In 1925 the international treasure-hunting scene is a man’s world, and no one understands this better than Irene Blum, who is passed over for a coveted museum curatorship because she is a woman. Seeking to restore her reputation, she sets off from Seattle in search of a temple believed to house the lost history of Cambodia’s ancient Khmer civilization. But her quest to make the greatest archaeological discovery of the century soon becomes a quest for her family’s secrets. Embracing the colorful and corrupt world of colonial Asia in the early 1900s, The Map of Lost Memories takes readers into a forgotten era where nothing is as it seems.  As Irene travels through Shanghai’s lawless back streets and Saigon’s opium-filled lanes, she joins forces with a Communist temple robber and an intriguing nightclub owner with a complicated past.
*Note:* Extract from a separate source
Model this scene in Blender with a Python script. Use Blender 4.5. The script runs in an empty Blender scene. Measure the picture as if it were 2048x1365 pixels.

Deep within the humidity-soaked Cambodian jungle, what they bring to light does more than change history. It ultimately solves the mysteries of their own lives.

Kim Fay is the author of the historical novel, The Map of Lost Memories, a 2013 Edgar Award finalist for Best First Novel by an American Author, and the food memoir Communion: A Culinary Journey Through Vietnam, a Gourmand World Cookbook Award winner. She is also the creator/series editor of the “To Asia With Love” guidebooks and has contributed to the The Mystery Writers of America Cookbook and Sisters in Crime’s Writes of Passage.

She was born in Seattle and spent her childhood reading Nancy Drew throughout the small towns of Washington State. After working as an independent bookseller at the Elliott Bay Book Company, she moved to Vietnam in the mid-1990s. She fell in love with the country and lived in Saigon for four years, and she has been traveling regularly to Southeast Asia for more than twenty. She currently resides in Los Angeles where she is working on a novel about Vietnam in the 1950s, as well as a mystery series set in L.A. in the 1970s.